Watching the pile of illustrations grow on your desk will give you encouragement and a sense of anticipation about preparing the sermon. Seeing the pile each morning will remind you to pray about the sermon and will bring parallel verses of Scripture to mind that you can also write down and add to the pile.
By the time you are ready to put the message together, the fresh illustrative material will be ready. You may not use it all, but use the best. Look over your collection of illustrations, decide which ones best fit the biblical text, and work them in at the most strategic places. Don’t save a good illustration for some future sermon that may never come.

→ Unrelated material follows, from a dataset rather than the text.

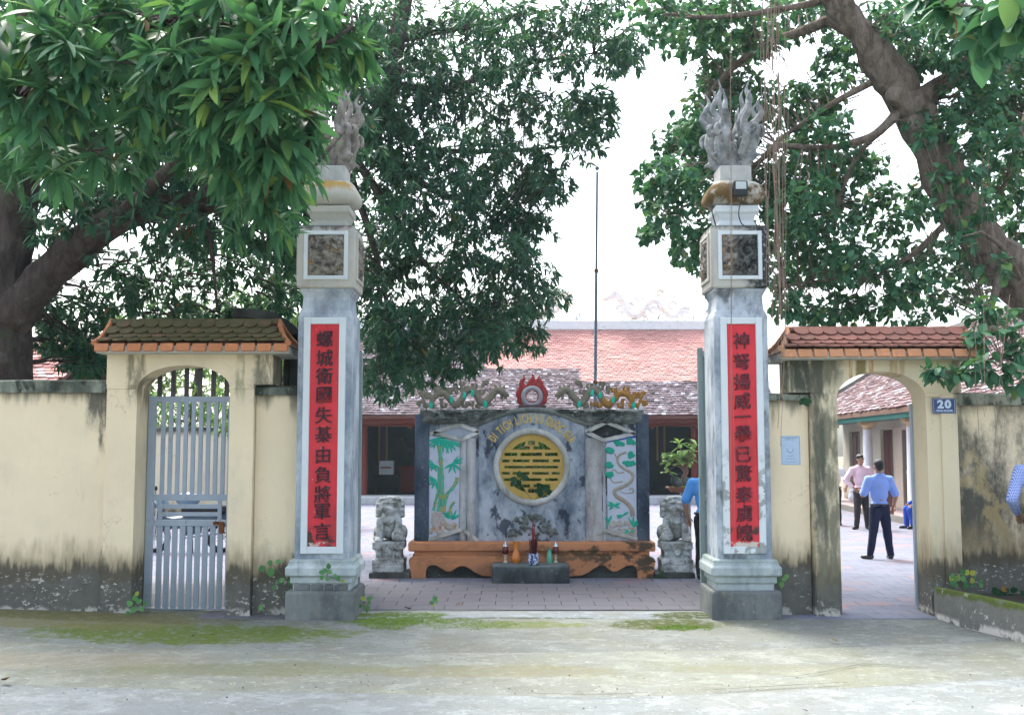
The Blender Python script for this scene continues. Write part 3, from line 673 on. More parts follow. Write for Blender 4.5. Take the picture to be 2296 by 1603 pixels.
def white_mat(name, seed, worn):
    n = N(name); c = n.mix(n.noise(4, 5, off=seed), (.52,.575,.60), (.66,.71,.72))
    k = n.mul(n.below(1.75, .5, .4, 4, None, seed), n.patch(4.5, .50, .56, off=seed, detail=7)) if worn else n.patch(11, .68, .74, off=seed)
    c = n.mix(n.mul(k, .85), c, n.mix(n.noise(20,5), (.10,.12,.11), (.35,.38,.36))); return n.done(c, .8, n.noise(40,4), .2, .006, .3)
def relief_grid(x0, x1, z0, z1, y, amp, seed, nx=44, nz=44, sc=6.0):
    """a carved panel: ridges and hollows, standing on the plane y and facing -Y"""
    vs = []
    for j in range(nz+1):
        for i in range(nx+1):
            u, v = i/nx, j/nz; p = Vector((u*sc, v*sc*(z1-z0)/(x1-x0), seed))
            q = Vector((mnoise.noise(p*.7), mnoise.noise(p*.7+Vector((5,2,1))), 0))*1.4
            h = 1-abs(2*mnoise.noise(p*.55+q)); h = .65*h+.5*(1-abs(2*mnoise.noise(p*1.4+q*.7)))
            e = min(1, min(u,1-u,v,1-v)*9); vs.append((lerp(x0,x1,u), y-amp*h*e, lerp(z0,z1,v)))
    n = nx+1; mb = MB(); mb.add(vs, [(j*n+i, j*n+i+1, (j+1)*n+i+1, (j+1)*n+i) for j in range(nz) for i in range(nx)]); return mb
def rot_mb(mb, ang, c):
    m = Matrix.Translation(c) @ Matrix.Rotation(ang,4,'Z') @ Matrix.Translation(-Vector(c)); o = MB(); o.v = [tuple(m @ Vector(p)) for p in mb.v]; o.f = list(mb.f); o.fm = list(mb.fm); return o
_fin = None
def finial_mb(z0, h):
    """four phoenixes back to back: breast, curled wing, beak low at the side, tail rising as flames; around the origin"""
    s = MB(); s.tube([(0,0,0),(0,0,h*.32)], [.13,.05], 10)
    for k in range(4):
        R = Matrix.Rotation(PI/4+k*PI/2, 3, 'Z'); P = lambda r, z, t=0.0: R @ Vector((r, t, z))
        s.tube(curve_pts([P(.10,0), P(.22,h*.1), P(.28,h*.25), P(.22,h*.42), P(.17,h*.58), P(.26,h*.76), P(.21,h*.88), P(.27,h*1.0)], 22), np.interp(np.linspace(0,1,22), [0,.2,.5,.8,1], [.06,.07,.05,.034,.006]), 8, flat=(R @ Vector((0,1,0)), .75))
        for sg in (-1, 1):
            s.tube(curve_pts([P(.16,h*.15,sg*.06), P(.27,h*.32,sg*.10), P(.23,h*.48,sg*.10), P(.33,h*.62,sg*.13), P(.29,h*.73,sg*.11), P(.37,h*.84,sg*.13)], 16), np.interp(np.linspace(0,1,16), [0,.3,.7,1], [.045,.05,.034,.006]), 7)
            s.tube([Vector((0,0,0))+q for q in [P(.33+.075*math.cos(a)*(1-i*.06), h*.40+.075*math.sin(a)*(1-i*.06), sg*.05) for i, a in enumerate(np.linspace(-1.2, 4.6, 12))]], np.linspace(.034,.018,12), 6)
            for q in range(4): s.tube([P(.12+.02*q, h*(.30+.06*q), sg*.02), P(.19+.015*q, h*(.33+.07*q), sg*.09)], [.012,.02], 6)
        s.tube(curve_pts([P(.17,h*.16), P(.26,h*.10), P(.31,h*.13)], 8), [.055,.055,.052,.05,.046,.042,.038,.034], 8)       # neck and head
        s.tube([P(.31,h*.13), P(.385,h*.115), P(.40,h*.09)], [.032,.018,.006], 6)                                      # beak
        s.tube(curve_pts([P(.29,h*.15), P(.31,h*.21), P(.35,h*.24)], 6), [.022,.02,.017,.014,.01,.005], 6)             # crest
        s.tube([P(.12,0), P(.20,-.02)], [.06,.03], 6)
    return blob(s, .0115, 1)
def pillar(side, axis_px, label, chars, cy_px, dirty, seed):
    X = WX(axis_px, YP+.08, 1000); yf = lambda h: PC-h
    t = thing('couplet_pillar', label, 'gate pillar', (X, PC, 0), 'pair of couplet pillars at the main gate')
    zz = lambda y, h=.307: WZ(y, PC-h)
    m_body = stone_grey('pillar_grey_'+side, seed, (.19,.235,.285), (.50,.55,.59), bl=.8 if dirty else .5, rust=.3, lo=.52)
    m_base = stone_grey('pillar_base_'+side, seed+5, (.085,.095,.095), (.20,.215,.205), (.30,.26,.16), .35, .1)
    m_pl = stone_grey('pillar_plinth_'+side, seed+9, (.22,.27,.28) if dirty else (.27,.33,.34), (.40,.46,.46) if dirty else (.54,.59,.59), (.07,.08,.07), .6 if dirty else .35, .2, top=(WZ(1262,12.0), .45, (.13,.19,.13)))
    part('base_block', MB().sq(X, PC, [(.388,-.15),(.388,zz(1330,.388)),(.375,zz(1325,.388))]), m_base, t, bevel=.012)
    pl = MB(); hs_ = [(.318,1326),(.318,1308),(.345,1307),(.345,1293),(.392,1291),(.392,1272),(.372,1269),(.36,1262),(.36,1256),(.33,1253)]
    pl.sq(X, PC, [(h, zz(y, h)) for h, y in hs_]); pln = part('plinth', pl, m_pl, t, bevel=.009)
    if side == 'left':
        xx = X-.31
        for wv in (.19,.15,.11,.16): part('stone', MB().box(xx+.006, xx+wv-.006, PC-.345, PC-.29, zz(1324), zz(1309)+.0), m_base, pln, bevel=.02, seg=2); xx += wv
    part('shaft', MB().sq(X, PC, [(.307,zz(1254)),(.307,zz(708)),(.295,zz(704)),(.295,zz(700)),(.275,zz(694)),(.262,zz(664)),(.27,zz(661)),(.285,zz(655)),(.30,zz(652)),(.30,zz(646))]), m_body, t, bevel=.008)
    # couplet panel on the front
    y0 = PC-.307; hw = .238; ztop, zbot = WZ(712,y0), WZ(1241,y0); rt, rb, rw = WZ(727,y0), WZ(1225,y0), .163
    m_w, m_r = white_mat('panel_white_'+side, seed, dirty), red_mat('panel_red_'+side, seed)
    pn = part('couplet_panel', MB().box(X-rw+.001, X+rw-.001, y0-.012, y0-.0015, rb+.001, rt-.001), m_r, t)
    fr = MB(); yy = y0-.034
    fr.box(X-hw, X-rw, yy, y0+.003, zbot, ztop); fr.box(X+rw, X+hw, yy, y0+.003, zbot, ztop); fr.box(X-rw-.001, X+rw+.001, yy+.0015, y0+.003, rt, ztop-.001); fr.box(X-rw-.001, X+rw+.001, yy+.0015, y0+.003, zbot+.001, rb)
    part('panel_frame', fr, m_w, pn, bevel=.006)
    m_ink = plain('ink_'+side, (.035,.012,.02) if side == 'left' else (.085,.012,.022), .6, .35, 25, dirt=(.16,.10,.10), dlo=.58, dhi=.66, dscale=30)
    for ch, cy in zip(chars, cy_px):
        mb = text_mb(ch, .20, .011, .0012); c = Vector((X+.006*mnoise.noise(Vector((cy,0,0))), y0-.022, WZ(cy, y0)))
        xs_ = [p[0] for p in mb.v]; zs_ = [p[2] for p in mb.v]; mx, mz = (min(xs_)+max(xs_))/2, (min(zs_)+max(zs_))/2
        o = MB(); sh = .05; o.v = [((p[0]-mx)*1.0+c.x, p[1]+c.y, (p[2]-mz)+(p[0]-mx)*sh+c.z) for p in mb.v]; o.f = mb.f; o.fm = mb.fm
        part('character', o, m_ink, pn)
    # lantern box with a carved panel in a white frame on each side
    zb, zt = WZ(646, PC-.32), WZ(505, PC-.32); m_b, m_rel = box_mat('box_'+side, dirty), relief_mat('relief_'+side, dirty)
    bx = part('lantern_box', MB().sq(X, PC, [(.315,zb),(.33,zb+.02),(.33,zt-.03),(.318,zt)]), m_b, t, bevel=.008)
    for k in range(4):
        yb = PC-.33; h1, h2 = .25, .205; zc = (WZ(517,yb)+WZ(628,yb))/2; f = MB()
        f.box(X-h1, X-h2, yb-.022, yb+.003, zc-.28, zc+.28); f.box(X+h2, X+h1, yb-.022, yb+.003, zc-.28, zc+.28)
        f.box(X-h2-.001, X+h2+.001, yb-.0205, yb+.003, zc+.235, zc+.279); f.box(X-h2-.001, X+h2+.001, yb-.0205, yb+.003, zc-.279, zc-.235)
        fo = part('relief_frame', rot_mb(f, k*PI/2, (X,PC,0)), white_mat('relief_white_'+side+str(k), seed+k, False) if k == 0 else m_b, bx, bevel=.005)
        part('carving', rot_mb(relief_grid(X-h2, X+h2, zc-.235, zc+.235, yb-.004, .045, seed+k*3.1, 40, 44, 5.5), k*PI/2, (X,PC,0)), m_rel, bx, smooth=True, ang=180)
    # neck, slab, bulging bowl
    z_ = lambda y, h=.3: WZ(y, PC-h)
    m_bowl = bowl_mat('bowl_'+side, dirty)
    part('neck', MB().sq(X, PC, [(.225,zt-.002),(.215,z_(498)),(.20,z_(494)),(.195,z_(490)),(.225,z_(476)),(.245,z_(473)),(.25,z_(472)),(.25,z_(460)),(.235,z_(457))]), m_bowl if not dirty else white_mat('neck_'+side, seed+3, False), t, bevel=.006)
    bp = [(.24,457),(.285,450),(.315,442),(.33,433),(.325,424),(.30,414),(.26,407),(.20,404)]
    part('bowl', MB().sq(X, PC, [(h, z_(y, h)) for h, y in bp], ch=.3), m_bowl, t, smooth=True, ang=50)
    nz = z_(404, .2); part('finial_block', MB().sq(X, PC, [(.185,nz-.01),(.185,z_(372,.18)),(.17,z_(371,.18))]), stone_grey('finial_block_'+side, seed+11, (.34,.355,.33), (.56,.56,.52), bl=.3), t, bevel=.01)
    global _fin
    fz = z_(373, .18); fh = z_(186, .0)-fz
    if _fin is None: _fin = finial_mb(0, 1.0)
    mb = MB(); mb.v = [(X+p[0], PC+p[1], fz-.01+p[2]*fh) for p in _fin.v]; mb.f = _fin.f; mb.fm = _fin.fm
    part('phoenix_finial', mb, finial_mat('finial_'+side, (.15,.14,.125) if side == 'left' else (.13,.145,.15), (.36,.33,.29) if side == 'left' else (.36,.375,.37)), t, smooth=True, ang=180)
    return t, X
pil_l, XPL = pillar('left', 725.5, 'left couplet pillar, pale lantern box, red panel of dark characters, leaves over its finial', '螺城衛國失棊由負將軍言', (760,803,843,885,931,974,1019,1064,1107,1146,1190), False, 2.0)
pil_r, XPR = pillar('right', 1665.5, 'right couplet pillar with a soot-blackened lantern box and a mustard-brown bowl', '神弩揚威一擧已驚秦虜魄', (764,811,856,899,934,972,1018,1061,1108,1150,1193), True, 8.0)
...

If it is forceful and relevant now, use it now.
It’s exciting to tell about something newly seen or discovered. To see it fresh is to tell it fresh. Biblical texts that may fall on deaf ears when described philosophically are listened to attentively when illustrated in everyday language.
Illustrations are like windows giving insight. As they enliven a text, the hearers are more willing to follow along in their Bible. This in turn makes us want to use more solid blocks of Scripture in our preaching. Scripture opens up easier in proclamation when it is tied together with illustrations. And most of us preach better to an audience that is hanging on our words. Attention stimulates delivery.
Best of all, with the help of fresh, relevant illustrations, our congregations will remember what we taught for weeks to come. It’s rewarding to preach like that. Let’s invest our illustrations—the returns are great!—ROGER C. PALMS, assistant editor, Decision magazine, Minneapolis, Minnesota.